First we switch the directory to worker/
.
Then we need to install the serverless framework globally on our machine:
sudo npm install -g serverless
and we need to install typescript globally with the command:
sudo npm install -g typescript
Then we have to define to what regions we want to deploy our functions to. Update the file crawler/deploy_all.js
and edit the functions starting on line 20 of the script.
function deploy_crawl_worker() {
console.log(systemSync('npm run build'));
let regions = [
'us-west-1',
'us-west-2',
'us-east-2',
'us-east-1',
// ...
After that we have to actually create S3 buckets on those regions, otherwise our crawled data could not be correctly stored. You can create AWS buckets programmatically with the script scripts/create_buckets.sh
with the command:
./scripts/create_buckets.sh
Now that we have created those buckets, it's time to update the available regions on our master server. We change the directory to master/
and issue the following commands:
cd master;
export $(grep -v '^#' env/production.env | xargs -0);
node ctrl.js --action cfg --what update_functions
Now the master server has the correct functions configured.
After those steps, it's finally time to upload our crawling code to AWS Lambda.
We can do this with the following commands:
# change back to worker directory
cd ../crawler;
export $(grep -v '^#' env/crawler.env | xargs -0);
node deploy_all.js worker
By executing the following command, you open the web interface to administer the crawling infrastructure:
./launch_frontend_interface.sh
After that, we need to change some configuration parameters. We click on the Config tab in the menu and update
the options Browser Lambda ARN and Http Lambda ARN. We need to specify our correct AWS Account id. So for example, we save the
value arn:aws:lambda:{region}:7685894858585:function:crawler-dev-browser-crawler
for Browser Lambda ARN.
Now the crawling infrastructure should be ready to work. We will test our work by simply creating a crawl job that obtains the IP address by visiting the url https://ipinfo.io/json
and return it.
You can issue the following command in order to create this test task:
export $(grep -v '^#' env/production.env | xargs -0);
node ctrl.js --action create_test_task
and after a couple of moments the task should be finished and we can download the results from the S3 storage. We go to the crawling dashboard for that with
./launch_frontend_interface.sh
and then go to Tasks and click on Download Sample on the task that was just created. We will get a tar.gz file with the crawling results.

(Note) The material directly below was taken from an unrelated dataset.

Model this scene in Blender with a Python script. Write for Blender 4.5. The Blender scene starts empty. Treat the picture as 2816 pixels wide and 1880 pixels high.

The file that contains the top 10k urls can be found here: https://raw.githubusercontent.com/NikolaiT/scrapeulous/master/items/top10k.txt
With the following command, you can start the crawl task that launches the crawling of the top 10.000 urls:
node ctrl.js --action create_10k_task
Alternatively, you can also create the crawl task via the web frontend that is started with the command ./launch_frontend_interface.sh
.
In order to create the task, you have to enter the following parameters in the web frontend.
After the crawl task is completed, we will download the Html files that were stored in S3 storage. In order to obtain the download instructions, we go to the web frontend to the tasks tab and then click on Actions -> Get Download instructions.
This shows us a bash script that contains commands to download the files from the cloud. We save and execute this script:
chmod +x download.sh
./download.sh
After the script is done downloading the files, all Html files are stored in the directory /tmp/storage/
. After having saved the crawling results, we can actually run some business logic on it.
We will create a simple & concise node program in order to analyze and process the results.
The first simple task is to find all links in the Html documents and count the domains. We want to find out which domain occurs most across all the top 10.000 websites.
There is a node script that does exactly this job and it can be found in master/other/domain_count.js
. Whene executing said script, we obtain
the following results:
/master$ node other/domain_count.js
jrj.com.cn 869
www.theguardian.com 678
china.com.cn 540
www.gov.cn 522
uol.com.br 518
www.mama.cn 408
www.wayfair.com 406
en.softonic.com 402
nypost.com 367
fortune.com 356
www.politico.com 348
www.nvidia.com 347
www.cnbc.com 329
www.suara.com 327
www.wsj.com 305
www.fandom.com 305
www.liputan6.com 267
www.foxnews.com 252
www.forbes.com 247
elpais.com 187
ext.hp.com 187
blog.csdn.net 186
twitter.com 182
www.buzzfeed.com 180
www.state.gov 175
www.theverge.com 172
www.ebay.com 170
www.facebook.com 167
www.linkedin.com 165
dailymail.co.uk 163
www.microsoft.com 152
www.babytree.com 143
www.virginmedia.com 136
finance.17ok.com 132
archive.org 131
The results above contain the Html of around 300 websites in that top 10k list. Therefore we haven't analyzed the full 10.000 Html files.
It's also interesting to analyze the meta tags in the stored html files.